§ Given information
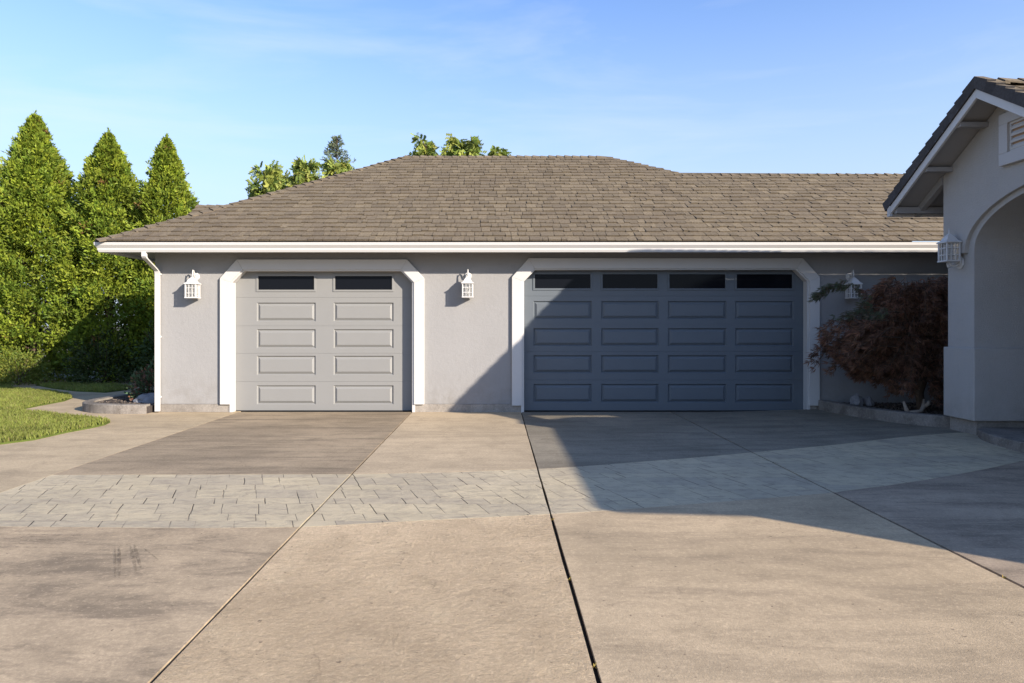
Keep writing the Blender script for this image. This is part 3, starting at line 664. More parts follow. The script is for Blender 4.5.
# ------------------------------------------------------------------ lanterns
def make_lantern(below):
    L = thing('wall_lantern', '', 'lamp', (0, 0, 0), 'white coach lanterns on the house walls')
    s = 0.085; by = -0.155 if not below else -0.16
    z1, z0 = (-0.135, -0.365) if not below else (0.275, 0.03)
    pl = MB(); n = 8; r = 0.062 if not below else 0.078
    pl.prism([(math.cos((k + .5) * math.pi / 4) * r, math.sin((k + .5) * math.pi / 4) * r * 1.15) for k in range(n)], 'y', -0.022, -0.001)
    pl.prism([(math.cos((k + .5) * math.pi / 4) * r * .6, math.sin((k + .5) * math.pi / 4) * r * .7) for k in range(n)], 'y', -0.04, -0.022)
    pl.build('backplate', M['lamp_white'], L, bevel=.004)
    am = MB()
    if not below:
        am.tube([(0, -.03, 0), (0, -.07, -.02), (0, -.09, .02), (0, -.10, .07), (0, -.12, .10), (0, -.145, .085), (0, by, .04), (0, by, -.02)], .011, 8)
        am.tube([(0, -.09, -.01), (0, -.075, .03), (0, -.05, .045), (0, -.035, .03), (0, -.045, .015)], .008, 6)
        fi = MB(); fi.tube([(0, by, -.03), (0, by, .06), (0, by, .11)], [.014, .010, .004], 8)
    else:
        am.tube([(0, -.03, -.01), (0, -.06, -.04), (0, -.10, -.05), (0, -.14, -.03), (0, by, .0), (0, by, .04)], .012, 8)
        am.tube([(0, by, .03), (0, by - .03, -.01), (0, by - .02, -.06), (0, by + .02, -.07), (0, by + .03, -.04), (0, by + .01, -.03)], .008, 6)
        fi = MB(); fi.tube([(0, by, .37), (0, by, .41), (0, by, .47)], [.014, .009, .004], 8)
    am.build('arm', M['lamp_white'], L, smooth=True); fi.build('finial', M['lamp_white'], L, smooth=True)
    ro = MB(); zr = z1
    pr = [(s + .022, zr - .008), (s + .022, zr + .006), (s * .86, zr + .03), (s * .62, zr + .07), (s * .36, zr + .10), (.016, zr + .118)]
    for (a, za), (b, zb) in zip(pr, pr[1:]):
        for k in range(4):
            c0 = [(-1, -1), (1, -1), (1, 1), (-1, 1)][k]; c1_ = [(1, -1), (1, 1), (-1, 1), (-1, -1)][k]
            ro.quad((c0[0] * a, by + c0[1] * a, za), (c1_[0] * a, by + c1_[1] * a, za), (c1_[0] * b, by + c1_[1] * b, zb), (c0[0] * b, by + c0[1] * b, zb))
    a = pr[0][0]; ro.quad((-a, by - a, pr[0][1]), (-a, by + a, pr[0][1]), (a, by + a, pr[0][1]), (a, by - a, pr[0][1]))
    a = pr[-1][0]; ro.quad((-a, by - a, pr[-1][1]), (a, by - a, pr[-1][1]), (a, by + a, pr[-1][1]), (-a, by + a, pr[-1][1]))
    ro.build('roof_cap', M['lamp_white'], L)
    cg = MB(); t = .009
    for sx in (-1, 1):
        for sy in (-1, 1): cg.box(sx * s - t, sx * s + t, by + sy * s - t, by + sy * s + t, z0, z1)
    cg.box(-s - .014, s + .014, by - s - .014, by + s + .014, z0 - .018, z0)
    h = z1 - z0
    for f in (-1, 1):
        for q in (-.333, .333):
            cg.box(q * s - .005, q * s + .005, by + f * s - .005, by + f * s + .005, z0, z1); cg.box(f * s - .005, f * s + .005, by + q * s - .005, by + q * s + .005, z0, z1)
        for zz in (.30, .68):
            cg.box(-s + t, s - t, by + f * s - .0045, by + f * s + .0045, z0 + h * zz - .005, z0 + h * zz + .005); cg.box(f * s - .0045, f * s + .0045, by - s + t, by + s - t, z0 + h * zz - .005, z0 + h * zz + .005)
    cg.build('cage', M['lamp_white'], L)
    gl = MB(); e = s - .010; gl.box(-e, e, by - e, by + e, z0 + .003, z1 - .003); gl.build('glass', M['lamp_glass'], L)
    bb = MB(); bb.tube([(0, by, z0 + .004), (0, by, z0 + .07), (0, by, z0 + .075), (0, by, z0 + .10), (0, by, z0 + .13), (0, by, z0 + .165)], [.014, .014, .012, .022, .019, .002], 8); bb.build('bulb', M['bulb'], L, smooth=True)
    return L
def copy_thing(o):
    c = o.copy(); C.objects.link(c)
    for ch in list(o.children):
        d = ch.copy(); C.objects.link(d); d.parent = c
    return c
l1 = make_lantern(False); l1.location = (-5.235, D, 2.365); l1['label'] = 'white square wall lantern between the downspout and the single garage door'
l2 = copy_thing(l1); l2.location = (-0.487, D, 2.375); l2['label'] = 'white square wall lantern on the sunlit pier between the two garage doors'
l3 = copy_thing(l1); l3.location = (6.17, D, 2.36); l3['label'] = 'white square wall lantern half hidden behind the red maple leaves'
l4 = make_lantern(True); l4.location = (6.35, 9.33, 2.37); l4.rotation_euler = (0, 0, R(-90)); l4['label'] = 'large white lantern on the arched entry pier, in shade at the right'

# ------------------------------------------------------------------ house: entry wing with arch, and the body beside the driveway
house = thing('house', 'grey stucco house with gabled arched entry porch at the right of the driveway', 'house', (6.3, 8.4, 0))
AY = 8.395; WP = 0.618
def fb(y): return 4.31 - WP * abs(y - AY)      # underside of the rake boards
YF, YN = 9.615, 5.62; ARC = 7.57; SZ = 2.52
def arch(Aa, Bb, n=28, c=ARC, zs=SZ): return [(c + Aa * math.cos(math.pi * k / n), zs + Bb * math.sin(math.pi * k / n)) for k in range(n + 1)]
def arch_wall(mb, x0, x1, far, nearY, Aa, Bb, zs, topf, zbot_far, zbot_near):
    pts = arch(Aa, Bb, 28, ARC, zs)
    for (ya, za), (yb, zb) in zip(pts, pts[1:]):
        ta, tb = topf(ya), topf(yb)
        mb.prism([(ya, za), (yb, zb), (yb, max(tb, zb + .02)), (ya, max(ta, za + .02))], 'x', x0, x1)
    mb.prism([(ARC + Aa, zbot_far), (far, zbot_far), (far, topf(far)), (ARC + Aa, topf(ARC + Aa))], 'x', x0, x1)
    mb.prism([(nearY, zbot_near), (ARC - Aa, zbot_near), (ARC - Aa, topf(ARC - Aa)), (nearY, topf(nearY))], 'x', x0, x1)
ga = MB()
arch_wall(ga, 6.30, 6.352, YF, YN, 1.62, 0.755, 2.49, lambda y: max(fb(y) + .06, 2.95), 2.49, 2.49)
# close the apex so the wall follows the rake exactly
ga.build('gable_wall', M['wing'], house)
lo = MB()
arch_wall(lo, 6.352, 6.60, 9.595, YN + .03, 1.50, 0.655, SZ, lambda y: max(fb(y) + .02, 2.95), 0.25, 0.25)
lo.build('arch_wall', M['wing'], house)
jm = MB()
jm.box(6.60, 9.0, 9.07, 9.595, 0.25, 3.55)
pts = [q for q in arch(1.50, 0.655, 28) if q[0] >= ARC - 1e-6]
for (ya, za), (yb, zb) in zip(pts, pts[1:]):
    jm.prism([(ya, za), (yb, zb), (yb, zb + .08), (ya, za + .08)], 'x', 6.60, 9.0)
jm.box(9.0, 9.2, 5.6, 9.595, 0.0, 3.5)
jm.box(6.60, 9.0, 6.2, ARC, 3.176, 3.25)
jm.build('porch_wall', M['wing'], house)
bs = MB(); bs.box(6.30, 9.0, 9.0, 9.62, 0.25, 1.215); bs.build('pier_base', M['wing'], house, bevel=.012)
bs = MB(); bs.box(6.30, 6.65, YN - .02, 6.10, 0.25, 1.215); bs.build('pier_base', M['wing'], house, bevel=.012)
pf = MB(); pf.box(6.365, 9.0, 9.05, 9.58, -.04, .25); pf.build('pier_footing', M['plinth'], house, bevel=.006)
pf = MB(); pf.box(6.365, 6.6, YN + .02, 6.06, -.04, .25); pf.build('pier_footing', M['plinth'], house, bevel=.006)
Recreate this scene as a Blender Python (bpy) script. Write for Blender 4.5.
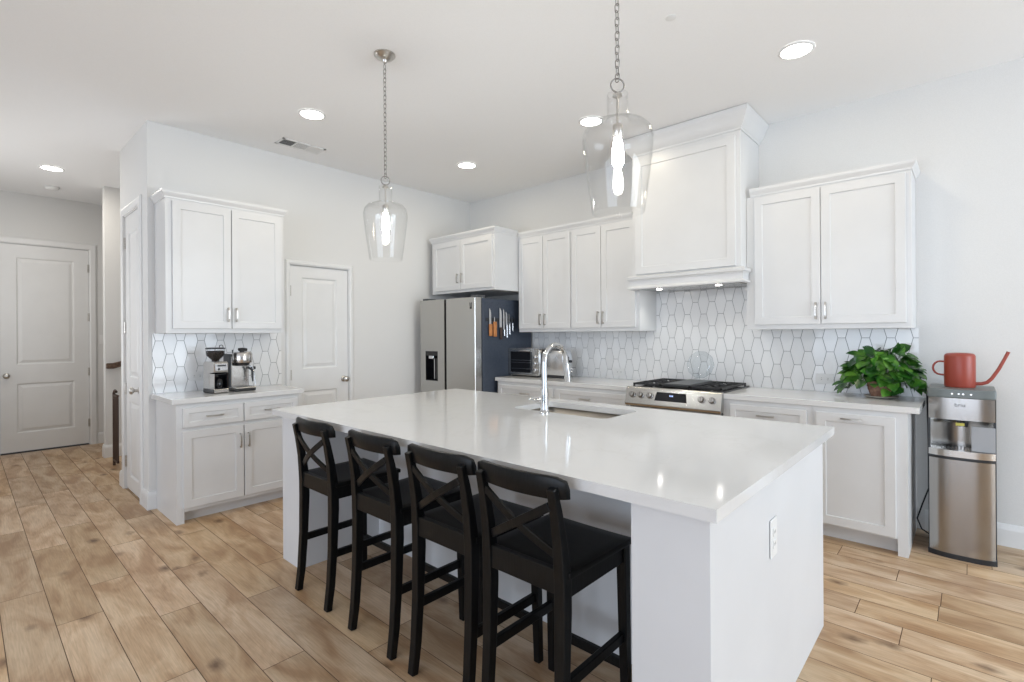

§ Problem details
What is the number of lines above that contain "this"? Answer with that number only.

§ In response
2